Consider the tale of DP World, Dubai’s state-owned company trying to spend almost $7 billion to buy a company that operates port terminals around the world, a few of which are in the U.S.A.
This morning’s New York Times tells us that President Bush was shocked—I say, shocked— at the breadth and intensity of objections from Congress and the general public to the notion that some of our ports would be operated by a state-sponsored Arab company: “Bush and his aides issued a strong defense, suggesting that racial bias lay at the core of the objections…”
Well…yeah.
Actually, I believe Bush was shocked, because like so many people of his class, he understands that racial and ethnic scapegoating is a strategy to divide and conquer, but that all such differences are erased by money. Bush feels right at home with Dubai, which shares his value system of profits before people, so it never occurred to him that others might not.
You see, Dubai is not so much of a nation as a business. But it’s not an oil power. In fact, it makes the bulk of its considerable income from the Jebel Ali Free Zone, a mega-enterprise zone offering huge business and tax incentives to corporations, also operating the world’s 13th busiest container port as well as providing warehousing and distribution facilities for global corporations. It’s also a huge travel destination, with an estimated 650,000 Britons (and untold others) visiting every year for sun and shopping. It has more than 30 malls, including the Mall of the Emirate, which boasts “the world’s third largest indoor winter sports complex.”
Good people. My kind of people. Sheikh Mohammed bin Rashid Al Maktoum, hell of a nice guy. Loves animals. Hosts the world’s richest horse race. Owns the Godolphin Stables, right there in England. Mo’s net worth is $10 billion, and mine’s only $15 million, but he’s a real down to earth guy: loves family. Did you know Mo put money into my brother Neil’s software thingy?
(Okay, I confess, I invented the President’s inner monologue, but not any of the information in it.)
But while Bush himself has no more trouble embracing Arab zillionaires than any other variety, he’s kept the rest of us trembling in fear. He’s also locked up quite a few loyal citizens and innocent others for the crime of being Arab in public. Indeed, Bush charging the DP World deal’s opponents with racial bias is very like the defendant who, having murdered his parents, throws himself on the court’s mercy as a poor orphan. Since his famous speech to the National Endowment for Democracy last fall, naming the enemy (“Some call this evil Islamic radicalism; others, militant Jihadism; still others, Islamo-fascism”), Bush has made it his stock-in-trade to denounce “Islamic radicalism” at every turn.
This is more or less the same (and about as free of bias) as if I were to denounce Bush’s foreign policy as “Christian militarism,” since he regularly evokes divine purpose, proudly asserting his beliefs.
Remember the furor back in 2003 when Bush told a Mideast delegation that he was on a mission from God when he launched the invasions of Afghanistan and Iraq?

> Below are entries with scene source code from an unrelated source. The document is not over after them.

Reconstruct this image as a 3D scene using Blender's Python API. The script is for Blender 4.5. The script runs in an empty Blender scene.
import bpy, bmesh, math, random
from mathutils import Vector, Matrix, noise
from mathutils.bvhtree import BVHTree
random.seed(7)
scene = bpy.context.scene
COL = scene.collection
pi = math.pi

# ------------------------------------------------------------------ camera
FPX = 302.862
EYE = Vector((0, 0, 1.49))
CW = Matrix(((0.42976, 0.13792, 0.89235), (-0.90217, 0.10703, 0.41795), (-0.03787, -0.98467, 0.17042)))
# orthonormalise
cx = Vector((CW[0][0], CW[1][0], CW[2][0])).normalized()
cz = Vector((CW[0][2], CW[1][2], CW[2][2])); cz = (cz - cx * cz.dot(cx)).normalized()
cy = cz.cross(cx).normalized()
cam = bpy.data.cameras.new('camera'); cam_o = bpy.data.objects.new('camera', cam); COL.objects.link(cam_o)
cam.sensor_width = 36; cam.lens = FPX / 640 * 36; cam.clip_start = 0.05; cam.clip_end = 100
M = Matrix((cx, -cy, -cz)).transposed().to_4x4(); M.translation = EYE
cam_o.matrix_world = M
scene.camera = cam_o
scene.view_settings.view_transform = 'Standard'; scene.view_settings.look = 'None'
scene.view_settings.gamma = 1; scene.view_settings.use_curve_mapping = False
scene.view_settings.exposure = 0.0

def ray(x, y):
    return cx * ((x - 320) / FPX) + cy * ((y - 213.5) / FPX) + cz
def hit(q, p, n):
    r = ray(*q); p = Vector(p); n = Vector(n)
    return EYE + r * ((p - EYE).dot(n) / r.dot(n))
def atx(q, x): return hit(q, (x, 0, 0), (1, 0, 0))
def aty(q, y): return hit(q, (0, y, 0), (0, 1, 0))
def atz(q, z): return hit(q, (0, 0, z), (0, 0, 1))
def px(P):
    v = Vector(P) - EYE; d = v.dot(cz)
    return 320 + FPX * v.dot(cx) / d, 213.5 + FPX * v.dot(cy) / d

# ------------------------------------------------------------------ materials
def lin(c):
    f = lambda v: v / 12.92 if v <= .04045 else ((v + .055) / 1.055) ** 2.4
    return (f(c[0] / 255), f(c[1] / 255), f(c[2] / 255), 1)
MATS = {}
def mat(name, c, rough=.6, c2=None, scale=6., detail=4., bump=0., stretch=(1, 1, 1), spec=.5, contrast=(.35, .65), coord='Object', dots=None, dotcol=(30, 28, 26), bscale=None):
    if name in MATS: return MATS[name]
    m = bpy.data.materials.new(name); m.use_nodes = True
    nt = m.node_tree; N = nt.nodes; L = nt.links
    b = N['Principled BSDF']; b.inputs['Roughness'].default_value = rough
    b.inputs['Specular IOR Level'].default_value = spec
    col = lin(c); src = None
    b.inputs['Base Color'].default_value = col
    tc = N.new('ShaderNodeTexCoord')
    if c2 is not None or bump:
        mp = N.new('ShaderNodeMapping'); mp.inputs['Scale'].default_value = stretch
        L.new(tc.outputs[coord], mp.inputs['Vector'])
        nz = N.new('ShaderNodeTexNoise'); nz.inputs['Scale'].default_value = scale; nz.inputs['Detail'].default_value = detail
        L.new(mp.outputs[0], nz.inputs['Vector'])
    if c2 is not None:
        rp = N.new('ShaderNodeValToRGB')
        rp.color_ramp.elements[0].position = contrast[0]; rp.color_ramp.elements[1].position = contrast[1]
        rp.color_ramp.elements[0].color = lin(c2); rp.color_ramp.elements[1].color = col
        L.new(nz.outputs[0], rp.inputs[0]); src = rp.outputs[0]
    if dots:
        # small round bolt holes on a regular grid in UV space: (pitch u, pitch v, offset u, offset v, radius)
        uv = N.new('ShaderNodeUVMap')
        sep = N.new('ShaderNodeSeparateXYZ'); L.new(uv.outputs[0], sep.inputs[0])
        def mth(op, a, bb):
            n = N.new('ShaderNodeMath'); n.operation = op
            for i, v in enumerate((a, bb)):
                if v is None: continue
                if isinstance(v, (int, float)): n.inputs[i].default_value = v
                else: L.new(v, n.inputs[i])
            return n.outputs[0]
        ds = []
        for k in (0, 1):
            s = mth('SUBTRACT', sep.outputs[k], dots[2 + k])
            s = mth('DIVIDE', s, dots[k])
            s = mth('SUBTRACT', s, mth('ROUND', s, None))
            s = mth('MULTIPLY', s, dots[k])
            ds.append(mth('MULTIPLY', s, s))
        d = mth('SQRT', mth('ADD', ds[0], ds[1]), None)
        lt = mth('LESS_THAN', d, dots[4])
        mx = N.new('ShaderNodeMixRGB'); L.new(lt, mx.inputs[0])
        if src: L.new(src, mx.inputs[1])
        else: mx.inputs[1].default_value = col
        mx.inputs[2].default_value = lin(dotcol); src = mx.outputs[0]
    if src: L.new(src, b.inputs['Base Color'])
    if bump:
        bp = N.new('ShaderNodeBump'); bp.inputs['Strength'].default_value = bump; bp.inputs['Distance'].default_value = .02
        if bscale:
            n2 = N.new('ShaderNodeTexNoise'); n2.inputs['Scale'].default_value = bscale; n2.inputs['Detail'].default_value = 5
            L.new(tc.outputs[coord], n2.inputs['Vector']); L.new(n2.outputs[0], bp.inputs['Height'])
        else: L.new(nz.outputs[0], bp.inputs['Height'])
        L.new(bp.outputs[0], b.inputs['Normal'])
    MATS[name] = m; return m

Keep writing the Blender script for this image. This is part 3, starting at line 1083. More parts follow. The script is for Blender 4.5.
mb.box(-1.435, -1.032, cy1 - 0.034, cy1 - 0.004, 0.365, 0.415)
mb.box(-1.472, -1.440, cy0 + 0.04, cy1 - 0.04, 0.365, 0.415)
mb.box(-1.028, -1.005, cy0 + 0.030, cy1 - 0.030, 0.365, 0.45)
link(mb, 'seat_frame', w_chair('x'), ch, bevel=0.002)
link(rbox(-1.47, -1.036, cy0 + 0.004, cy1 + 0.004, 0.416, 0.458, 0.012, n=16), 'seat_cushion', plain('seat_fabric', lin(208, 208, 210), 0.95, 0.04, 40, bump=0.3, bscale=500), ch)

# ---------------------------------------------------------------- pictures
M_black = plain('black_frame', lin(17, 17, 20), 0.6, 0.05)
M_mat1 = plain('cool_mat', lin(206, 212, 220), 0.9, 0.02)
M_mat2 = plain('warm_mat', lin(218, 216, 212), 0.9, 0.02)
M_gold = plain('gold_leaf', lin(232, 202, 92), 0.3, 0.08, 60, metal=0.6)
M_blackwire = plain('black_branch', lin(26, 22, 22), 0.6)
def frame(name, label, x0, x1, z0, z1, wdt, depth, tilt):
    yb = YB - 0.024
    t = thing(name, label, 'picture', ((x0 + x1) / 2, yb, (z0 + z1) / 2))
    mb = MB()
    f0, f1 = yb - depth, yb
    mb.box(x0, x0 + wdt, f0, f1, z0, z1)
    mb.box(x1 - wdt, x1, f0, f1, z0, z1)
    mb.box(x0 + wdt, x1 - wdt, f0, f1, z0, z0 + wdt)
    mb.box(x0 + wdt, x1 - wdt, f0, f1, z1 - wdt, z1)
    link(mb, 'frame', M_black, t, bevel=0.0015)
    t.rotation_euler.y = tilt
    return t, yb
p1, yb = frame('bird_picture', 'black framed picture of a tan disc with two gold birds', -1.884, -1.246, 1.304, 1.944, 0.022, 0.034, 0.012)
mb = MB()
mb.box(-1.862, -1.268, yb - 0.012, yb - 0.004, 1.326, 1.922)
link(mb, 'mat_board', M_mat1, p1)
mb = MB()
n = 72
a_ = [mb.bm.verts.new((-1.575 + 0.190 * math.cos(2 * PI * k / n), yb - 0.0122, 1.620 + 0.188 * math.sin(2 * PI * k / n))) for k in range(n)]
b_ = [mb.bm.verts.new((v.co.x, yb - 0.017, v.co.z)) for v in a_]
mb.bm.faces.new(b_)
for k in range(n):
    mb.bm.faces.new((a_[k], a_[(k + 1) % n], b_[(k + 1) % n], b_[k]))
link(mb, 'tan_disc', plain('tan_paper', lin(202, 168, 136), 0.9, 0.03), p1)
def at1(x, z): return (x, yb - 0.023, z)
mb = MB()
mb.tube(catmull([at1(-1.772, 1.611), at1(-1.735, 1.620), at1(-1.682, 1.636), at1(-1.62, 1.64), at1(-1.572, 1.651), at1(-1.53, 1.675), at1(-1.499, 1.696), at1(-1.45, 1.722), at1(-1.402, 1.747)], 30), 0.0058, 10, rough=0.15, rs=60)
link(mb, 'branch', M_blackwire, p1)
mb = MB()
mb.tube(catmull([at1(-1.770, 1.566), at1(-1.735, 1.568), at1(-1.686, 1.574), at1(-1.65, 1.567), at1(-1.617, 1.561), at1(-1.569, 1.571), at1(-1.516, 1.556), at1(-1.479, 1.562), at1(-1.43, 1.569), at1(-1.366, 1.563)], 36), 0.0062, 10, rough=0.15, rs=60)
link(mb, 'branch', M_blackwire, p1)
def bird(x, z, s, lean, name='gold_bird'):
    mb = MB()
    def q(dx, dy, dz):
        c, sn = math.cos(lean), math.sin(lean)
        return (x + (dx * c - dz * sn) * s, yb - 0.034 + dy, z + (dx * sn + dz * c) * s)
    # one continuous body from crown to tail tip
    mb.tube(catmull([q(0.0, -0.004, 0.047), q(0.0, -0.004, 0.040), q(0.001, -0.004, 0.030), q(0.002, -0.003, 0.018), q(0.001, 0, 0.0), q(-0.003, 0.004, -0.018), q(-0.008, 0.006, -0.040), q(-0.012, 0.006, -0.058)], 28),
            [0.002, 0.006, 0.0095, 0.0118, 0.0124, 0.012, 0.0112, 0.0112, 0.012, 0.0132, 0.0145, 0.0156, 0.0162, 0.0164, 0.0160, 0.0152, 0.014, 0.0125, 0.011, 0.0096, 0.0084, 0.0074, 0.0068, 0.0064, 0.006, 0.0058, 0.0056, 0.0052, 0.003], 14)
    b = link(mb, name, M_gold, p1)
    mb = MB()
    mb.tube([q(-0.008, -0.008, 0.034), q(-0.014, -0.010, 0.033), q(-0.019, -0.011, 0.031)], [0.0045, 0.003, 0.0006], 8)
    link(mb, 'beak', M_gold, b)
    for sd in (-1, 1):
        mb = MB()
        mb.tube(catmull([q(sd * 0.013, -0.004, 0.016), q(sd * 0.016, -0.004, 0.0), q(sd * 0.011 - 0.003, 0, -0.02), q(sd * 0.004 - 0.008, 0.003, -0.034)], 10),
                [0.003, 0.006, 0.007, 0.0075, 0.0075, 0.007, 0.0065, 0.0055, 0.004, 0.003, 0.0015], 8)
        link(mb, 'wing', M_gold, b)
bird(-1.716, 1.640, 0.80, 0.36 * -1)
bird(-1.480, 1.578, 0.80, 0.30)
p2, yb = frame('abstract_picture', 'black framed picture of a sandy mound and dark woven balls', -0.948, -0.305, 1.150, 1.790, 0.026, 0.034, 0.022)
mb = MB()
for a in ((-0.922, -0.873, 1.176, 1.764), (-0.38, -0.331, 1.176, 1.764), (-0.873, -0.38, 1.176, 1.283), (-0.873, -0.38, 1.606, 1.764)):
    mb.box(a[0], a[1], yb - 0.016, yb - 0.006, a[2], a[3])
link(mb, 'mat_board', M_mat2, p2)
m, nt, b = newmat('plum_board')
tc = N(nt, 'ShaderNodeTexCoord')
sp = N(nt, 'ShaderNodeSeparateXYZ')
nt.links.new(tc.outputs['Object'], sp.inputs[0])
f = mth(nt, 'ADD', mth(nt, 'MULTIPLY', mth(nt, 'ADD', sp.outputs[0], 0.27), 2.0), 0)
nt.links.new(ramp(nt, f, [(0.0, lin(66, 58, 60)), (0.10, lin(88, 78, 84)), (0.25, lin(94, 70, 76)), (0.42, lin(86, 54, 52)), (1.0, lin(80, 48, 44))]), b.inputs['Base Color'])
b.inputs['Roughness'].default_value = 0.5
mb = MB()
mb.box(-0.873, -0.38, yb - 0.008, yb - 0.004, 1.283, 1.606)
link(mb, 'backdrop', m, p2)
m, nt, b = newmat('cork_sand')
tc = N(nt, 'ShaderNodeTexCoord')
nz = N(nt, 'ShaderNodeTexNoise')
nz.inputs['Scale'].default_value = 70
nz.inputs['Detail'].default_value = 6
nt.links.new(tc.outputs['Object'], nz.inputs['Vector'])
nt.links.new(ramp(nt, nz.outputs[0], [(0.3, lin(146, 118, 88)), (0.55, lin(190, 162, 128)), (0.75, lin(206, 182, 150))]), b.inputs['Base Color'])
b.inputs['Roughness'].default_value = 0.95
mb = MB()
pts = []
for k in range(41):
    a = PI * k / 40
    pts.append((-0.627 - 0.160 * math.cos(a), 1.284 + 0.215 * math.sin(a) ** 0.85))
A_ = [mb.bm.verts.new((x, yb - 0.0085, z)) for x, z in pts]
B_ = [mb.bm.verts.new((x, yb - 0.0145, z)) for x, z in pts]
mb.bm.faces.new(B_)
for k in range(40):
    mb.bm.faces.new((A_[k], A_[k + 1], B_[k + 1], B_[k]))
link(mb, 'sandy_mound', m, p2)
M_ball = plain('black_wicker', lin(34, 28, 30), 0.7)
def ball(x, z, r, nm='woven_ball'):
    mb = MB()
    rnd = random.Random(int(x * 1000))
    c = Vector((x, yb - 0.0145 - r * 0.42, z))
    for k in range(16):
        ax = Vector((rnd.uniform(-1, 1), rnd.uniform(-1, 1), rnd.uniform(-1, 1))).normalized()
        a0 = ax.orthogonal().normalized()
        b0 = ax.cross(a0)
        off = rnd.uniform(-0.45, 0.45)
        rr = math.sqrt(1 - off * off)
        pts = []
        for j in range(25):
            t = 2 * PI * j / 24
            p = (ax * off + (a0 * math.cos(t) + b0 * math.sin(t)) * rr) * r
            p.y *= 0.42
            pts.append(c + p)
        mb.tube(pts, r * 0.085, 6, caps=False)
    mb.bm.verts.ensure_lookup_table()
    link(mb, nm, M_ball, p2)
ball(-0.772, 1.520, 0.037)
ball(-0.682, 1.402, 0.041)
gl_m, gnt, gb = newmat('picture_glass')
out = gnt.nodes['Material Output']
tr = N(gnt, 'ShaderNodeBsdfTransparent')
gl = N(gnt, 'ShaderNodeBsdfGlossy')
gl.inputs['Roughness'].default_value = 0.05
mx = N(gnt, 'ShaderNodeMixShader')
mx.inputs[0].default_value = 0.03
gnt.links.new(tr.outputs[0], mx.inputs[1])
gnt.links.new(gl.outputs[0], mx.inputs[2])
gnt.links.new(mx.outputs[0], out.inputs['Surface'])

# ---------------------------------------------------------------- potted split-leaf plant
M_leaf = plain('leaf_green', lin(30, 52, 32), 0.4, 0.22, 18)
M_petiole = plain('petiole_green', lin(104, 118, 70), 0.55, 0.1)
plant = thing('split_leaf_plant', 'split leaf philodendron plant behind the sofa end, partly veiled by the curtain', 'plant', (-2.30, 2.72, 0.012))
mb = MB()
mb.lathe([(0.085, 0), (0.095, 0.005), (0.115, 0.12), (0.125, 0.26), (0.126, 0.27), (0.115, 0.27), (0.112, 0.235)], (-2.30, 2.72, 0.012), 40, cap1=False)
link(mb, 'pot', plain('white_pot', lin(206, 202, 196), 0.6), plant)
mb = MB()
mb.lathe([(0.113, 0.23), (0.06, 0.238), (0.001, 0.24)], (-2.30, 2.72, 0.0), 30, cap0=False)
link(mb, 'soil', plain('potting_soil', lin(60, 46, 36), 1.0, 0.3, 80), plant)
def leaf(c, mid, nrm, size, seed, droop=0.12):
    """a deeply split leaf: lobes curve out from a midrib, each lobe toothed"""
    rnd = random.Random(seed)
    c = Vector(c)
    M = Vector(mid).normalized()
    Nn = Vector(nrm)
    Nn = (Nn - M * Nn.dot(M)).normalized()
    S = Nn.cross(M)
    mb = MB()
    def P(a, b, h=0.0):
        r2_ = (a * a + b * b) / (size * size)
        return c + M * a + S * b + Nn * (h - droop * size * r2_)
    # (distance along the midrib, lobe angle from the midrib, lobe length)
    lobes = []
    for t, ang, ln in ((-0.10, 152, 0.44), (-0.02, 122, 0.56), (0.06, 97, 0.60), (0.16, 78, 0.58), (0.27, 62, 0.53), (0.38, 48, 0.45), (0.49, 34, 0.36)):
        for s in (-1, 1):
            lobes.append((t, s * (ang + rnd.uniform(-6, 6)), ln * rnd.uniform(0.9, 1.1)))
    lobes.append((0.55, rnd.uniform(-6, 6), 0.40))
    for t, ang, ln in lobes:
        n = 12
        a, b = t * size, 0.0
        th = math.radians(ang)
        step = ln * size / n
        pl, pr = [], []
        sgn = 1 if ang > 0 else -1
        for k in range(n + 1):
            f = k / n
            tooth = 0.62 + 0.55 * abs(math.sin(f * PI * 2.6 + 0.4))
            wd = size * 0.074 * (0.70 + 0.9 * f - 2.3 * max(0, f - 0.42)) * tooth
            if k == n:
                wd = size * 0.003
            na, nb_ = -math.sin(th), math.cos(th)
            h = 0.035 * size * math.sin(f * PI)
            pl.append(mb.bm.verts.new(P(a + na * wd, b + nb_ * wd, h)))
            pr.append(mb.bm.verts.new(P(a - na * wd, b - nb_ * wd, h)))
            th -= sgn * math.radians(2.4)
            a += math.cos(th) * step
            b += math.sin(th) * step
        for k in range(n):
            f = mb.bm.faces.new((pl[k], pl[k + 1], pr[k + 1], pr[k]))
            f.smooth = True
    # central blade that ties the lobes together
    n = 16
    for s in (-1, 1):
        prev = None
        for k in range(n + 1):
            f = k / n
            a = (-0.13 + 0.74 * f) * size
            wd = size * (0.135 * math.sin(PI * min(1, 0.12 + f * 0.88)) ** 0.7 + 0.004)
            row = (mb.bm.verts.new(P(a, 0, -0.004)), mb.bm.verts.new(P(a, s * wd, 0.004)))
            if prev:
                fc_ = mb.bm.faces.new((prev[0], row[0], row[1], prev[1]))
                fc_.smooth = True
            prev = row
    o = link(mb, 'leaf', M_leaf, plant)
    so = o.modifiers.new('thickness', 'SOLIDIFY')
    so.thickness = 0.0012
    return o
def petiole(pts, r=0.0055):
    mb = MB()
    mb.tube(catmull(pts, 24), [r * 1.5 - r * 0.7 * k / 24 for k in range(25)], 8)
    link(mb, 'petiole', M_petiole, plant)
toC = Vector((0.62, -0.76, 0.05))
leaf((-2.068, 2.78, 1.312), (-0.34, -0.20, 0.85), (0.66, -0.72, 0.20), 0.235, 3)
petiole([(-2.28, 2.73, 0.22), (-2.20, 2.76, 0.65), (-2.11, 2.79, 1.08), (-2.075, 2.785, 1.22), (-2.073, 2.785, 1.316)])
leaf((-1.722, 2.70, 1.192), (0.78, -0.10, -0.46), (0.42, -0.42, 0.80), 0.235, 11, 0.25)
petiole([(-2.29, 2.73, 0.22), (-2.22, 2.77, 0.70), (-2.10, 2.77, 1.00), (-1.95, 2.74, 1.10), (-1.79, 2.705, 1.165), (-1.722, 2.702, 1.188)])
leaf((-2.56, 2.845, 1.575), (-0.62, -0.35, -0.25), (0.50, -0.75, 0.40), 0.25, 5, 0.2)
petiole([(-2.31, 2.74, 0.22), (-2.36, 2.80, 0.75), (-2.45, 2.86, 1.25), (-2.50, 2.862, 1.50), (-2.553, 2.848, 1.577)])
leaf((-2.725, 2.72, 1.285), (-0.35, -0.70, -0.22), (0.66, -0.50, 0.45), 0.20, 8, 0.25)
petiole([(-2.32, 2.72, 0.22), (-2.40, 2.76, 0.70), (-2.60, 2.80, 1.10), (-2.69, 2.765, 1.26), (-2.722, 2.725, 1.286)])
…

Bush and his supporters have repeatedly asserted that his presidency was divinely ordained. I particularly like this one, from a 2004 Slate.com compilation of such comments:
Gen. William “Jerry” Boykin, who got in trouble for derogatory comments about Islam, argued that it must have been God who selected Bush, since a plurality of voters hadn’t. “Why is this man in the White House? The majority of America did not vote for him. He’s in the White House because God put him there for a time such as this.”
Since he first got the recipe on 9/11, Bush has been stirring a steaming cauldron of fear and hatred of Arabs. Now he has burnt his finger on it. DP World is seeking an American company to which to “transfer” its domestic port holdings (in the language of scams, this is called a “beard”), and everyone in Washington is breathing a huge sigh of relief because they don’t have to embarrass the president by outright rejecting his friends.
Does that sound cynical? Then don’t take it from me, take it from the same Times piece I quoted at the beginning:
In Dubai, a senior political official with intimate knowledge of the deliberations said: “A political decision was taken to ask DP World to try and diffuse the situation. We have to help our friends.”